GIVEN MATERIAL:

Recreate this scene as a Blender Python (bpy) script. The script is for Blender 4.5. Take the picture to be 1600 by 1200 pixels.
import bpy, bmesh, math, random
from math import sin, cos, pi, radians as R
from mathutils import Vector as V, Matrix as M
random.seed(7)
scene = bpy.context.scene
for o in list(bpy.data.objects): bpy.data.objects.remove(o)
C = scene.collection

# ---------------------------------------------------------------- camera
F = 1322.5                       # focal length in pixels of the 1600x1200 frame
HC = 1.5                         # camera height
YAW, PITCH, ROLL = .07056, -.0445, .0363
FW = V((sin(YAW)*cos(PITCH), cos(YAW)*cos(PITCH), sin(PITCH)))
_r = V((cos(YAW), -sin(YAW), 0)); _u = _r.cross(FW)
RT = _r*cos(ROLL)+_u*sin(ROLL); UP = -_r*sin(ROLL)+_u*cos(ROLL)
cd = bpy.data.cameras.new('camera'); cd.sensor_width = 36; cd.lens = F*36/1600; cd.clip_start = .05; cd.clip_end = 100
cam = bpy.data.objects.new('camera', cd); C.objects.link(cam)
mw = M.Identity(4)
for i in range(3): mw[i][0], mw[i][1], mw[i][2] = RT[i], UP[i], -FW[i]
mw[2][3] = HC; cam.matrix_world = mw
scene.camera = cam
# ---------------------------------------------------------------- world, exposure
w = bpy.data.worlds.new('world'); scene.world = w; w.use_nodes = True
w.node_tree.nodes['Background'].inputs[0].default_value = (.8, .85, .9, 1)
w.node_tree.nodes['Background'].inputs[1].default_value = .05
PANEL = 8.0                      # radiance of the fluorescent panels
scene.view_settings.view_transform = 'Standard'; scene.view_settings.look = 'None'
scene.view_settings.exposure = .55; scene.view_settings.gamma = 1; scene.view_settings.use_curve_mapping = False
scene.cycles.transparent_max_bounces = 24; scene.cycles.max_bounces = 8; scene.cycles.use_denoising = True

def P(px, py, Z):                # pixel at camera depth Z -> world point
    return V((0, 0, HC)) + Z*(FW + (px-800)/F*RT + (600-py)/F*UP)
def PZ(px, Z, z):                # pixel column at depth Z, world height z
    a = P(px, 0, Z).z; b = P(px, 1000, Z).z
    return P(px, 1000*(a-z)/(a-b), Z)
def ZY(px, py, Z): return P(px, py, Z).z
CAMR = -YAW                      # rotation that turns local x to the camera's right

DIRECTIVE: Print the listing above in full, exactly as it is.

CORRECT RESULT:
Recreate this scene as a Blender Python (bpy) script. The script is for Blender 4.5. Take the picture to be 1600 by 1200 pixels.
import bpy, bmesh, math, random
from math import sin, cos, pi, radians as R
from mathutils import Vector as V, Matrix as M
random.seed(7)
scene = bpy.context.scene
for o in list(bpy.data.objects): bpy.data.objects.remove(o)
C = scene.collection

# ---------------------------------------------------------------- camera
F = 1322.5                       # focal length in pixels of the 1600x1200 frame
HC = 1.5                         # camera height
YAW, PITCH, ROLL = .07056, -.0445, .0363
FW = V((sin(YAW)*cos(PITCH), cos(YAW)*cos(PITCH), sin(PITCH)))
_r = V((cos(YAW), -sin(YAW), 0)); _u = _r.cross(FW)
RT = _r*cos(ROLL)+_u*sin(ROLL); UP = -_r*sin(ROLL)+_u*cos(ROLL)
cd = bpy.data.cameras.new('camera'); cd.sensor_width = 36; cd.lens = F*36/1600; cd.clip_start = .05; cd.clip_end = 100
cam = bpy.data.objects.new('camera', cd); C.objects.link(cam)
mw = M.Identity(4)
for i in range(3): mw[i][0], mw[i][1], mw[i][2] = RT[i], UP[i], -FW[i]
mw[2][3] = HC; cam.matrix_world = mw
scene.camera = cam
# ---------------------------------------------------------------- world, exposure
w = bpy.data.worlds.new('world'); scene.world = w; w.use_nodes = True
w.node_tree.nodes['Background'].inputs[0].default_value = (.8, .85, .9, 1)
w.node_tree.nodes['Background'].inputs[1].default_value = .05
PANEL = 8.0                      # radiance of the fluorescent panels
scene.view_settings.view_transform = 'Standard'; scene.view_settings.look = 'None'
scene.view_settings.exposure = .55; scene.view_settings.gamma = 1; scene.view_settings.use_curve_mapping = False
scene.cycles.transparent_max_bounces = 24; scene.cycles.max_bounces = 8; scene.cycles.use_denoising = True

def P(px, py, Z):                # pixel at camera depth Z -> world point
    return V((0, 0, HC)) + Z*(FW + (px-800)/F*RT + (600-py)/F*UP)
def PZ(px, Z, z):                # pixel column at depth Z, world height z
    a = P(px, 0, Z).z; b = P(px, 1000, Z).z
    return P(px, 1000*(a-z)/(a-b), Z)
def ZY(px, py, Z): return P(px, py, Z).z
CAMR = -YAW                      # rotation that turns local x to the camera's right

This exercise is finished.